Code review request: small optimization to localtime.c

Bruce Evans brde at optusnet.com.au
Mon Dec 17 08:25:06 PST 2007


On Sun, 16 Dec 2007, M. Warner Losh wrote:

> In message: <20071204085502.N83722 at tribble.ilrt.bris.ac.uk>
>            Jan Grant <jan.grant at bristol.ac.uk> writes:
> : On Mon, 3 Dec 2007, Alfred Perlstein wrote:
> :
> : [on the double-checked locking idiom]
> :
> : > Karsten, _typically_ (but not always) an "unlock" operation
> : > requires that writes prior to the unlock be globally visible.
> : >
> : > This is why it works almost everywhere.
> :
> : Perhaps, but if you use it you should probably mark the code with
> : 	/* XXX not guaranteed to be correct by POSIX */
> :
> : Double-checked locking is broken without an appropriate barrier.
> : "Correctness over speed" should surely be our watchword :-)
>
> Actually, the code I posted for review *IS* posixly correct.

No, bugs in it were pointed out in the review.

> It doesn't matter if the write posts or not.  If it doesn't post, then
> we know the guard variable will be false still and we take out the
> lock, test it see that it is true (since nothing would work well if
> the lock/unlock pairs didn't force a consistent variable after the
> lock is released).  If it is posted, we don't take the branch.

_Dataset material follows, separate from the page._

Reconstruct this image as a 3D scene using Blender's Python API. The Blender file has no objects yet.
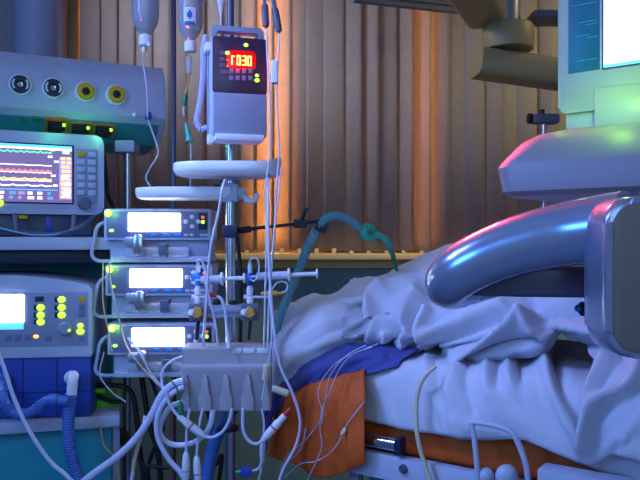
import bpy, bmesh, math, random
import numpy as np
from mathutils import Vector, Matrix, noise
random.seed(7)
C = bpy.context.scene.collection
EZ, F = 1.3, 720.0
PI = math.pi
CAM = Vector((0, 0, EZ))

def P(px, py, Y):
    return Vector(((px-320)/F*Y, Y, EZ-(py-240)/F*Y))

# ------------------------------------------------------------------ materials
def mat(name, rgb, rough=.5, metal=0., emit=None, es=0., var=.06, vs=30., bump=0., bs=200., trans=0., alpha=1., coat=0., transluc=0., ior=1.45):
    m = bpy.data.materials.new(name); m.use_nodes = True
    nt = m.node_tree; b = nt.nodes['Principled BSDF']
    b.inputs['Roughness'].default_value = rough; b.inputs['Metallic'].default_value = metal
    b.inputs['Transmission Weight'].default_value = trans; b.inputs['Alpha'].default_value = alpha
    b.inputs['Coat Weight'].default_value = coat; b.inputs['IOR'].default_value = ior
    tc = nt.nodes.new('ShaderNodeTexCoord')
    nz = nt.nodes.new('ShaderNodeTexNoise'); nz.inputs['Scale'].default_value = vs; nz.inputs['Detail'].default_value = 4
    nt.links.new(tc.outputs['Object'], nz.inputs['Vector'])
    cr = nt.nodes.new('ShaderNodeValToRGB')
    cr.color_ramp.elements[0].position = .3; cr.color_ramp.elements[1].position = .7
    cr.color_ramp.elements[0].color = (*[c*(1-var) for c in rgb], 1); cr.color_ramp.elements[1].color = (*[min(1, c*(1+var)) for c in rgb], 1)
    nt.links.new(nz.outputs['Fac'], cr.inputs['Fac']); nt.links.new(cr.outputs['Color'], b.inputs['Base Color'])
    if emit:
        b.inputs['Emission Color'].default_value = (*emit, 1); b.inputs['Emission Strength'].default_value = es
    if bump:
        n2 = nt.nodes.new('ShaderNodeTexNoise'); n2.inputs['Scale'].default_value = bs; n2.inputs['Detail'].default_value = 3
        nt.links.new(tc.outputs['Object'], n2.inputs['Vector'])
        bp = nt.nodes.new('ShaderNodeBump'); bp.inputs['Strength'].default_value = bump; bp.inputs['Distance'].default_value = .004
        nt.links.new(n2.outputs['Fac'], bp.inputs['Height']); nt.links.new(bp.outputs['Normal'], b.inputs['Normal'])
    if transluc:
        tr = nt.nodes.new('ShaderNodeBsdfTranslucent'); nt.links.new(cr.outputs['Color'], tr.inputs['Color'])
        mx = nt.nodes.new('ShaderNodeMixShader'); mx.inputs[0].default_value = transluc
        out = nt.nodes['Material Output']
        nt.links.new(b.outputs[0], mx.inputs[1]); nt.links.new(tr.outputs[0], mx.inputs[2]); nt.links.new(mx.outputs[0], out.inputs['Surface'])
    return m

def S(r, g, b):      # sRGB 0-255 -> linear
    f = lambda c: (c/255/12.92) if c <= 10 else ((c/255+.055)/1.055)**2.4
    return (f(r), f(g), f(b))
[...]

That works for the code that tests the variable, but not for the code
that sets it.

> Since these variables are initialized to zero and set exactly once to
> true, the above is true.

IIRC, the code that sets the variable does something like:

 	initialized = 1;
 	actually_do_the_initialization();

It would be little better to do:

 	actually_do_the_initialization();
 	initialized = 1;

since the code that tests the variable may see the changes in any order,
because it doesn't do any locking in cases where it sees the variiable at 1.

Either order would work if everything used locking, but the point of the
optimization is to not use any locking in most paths.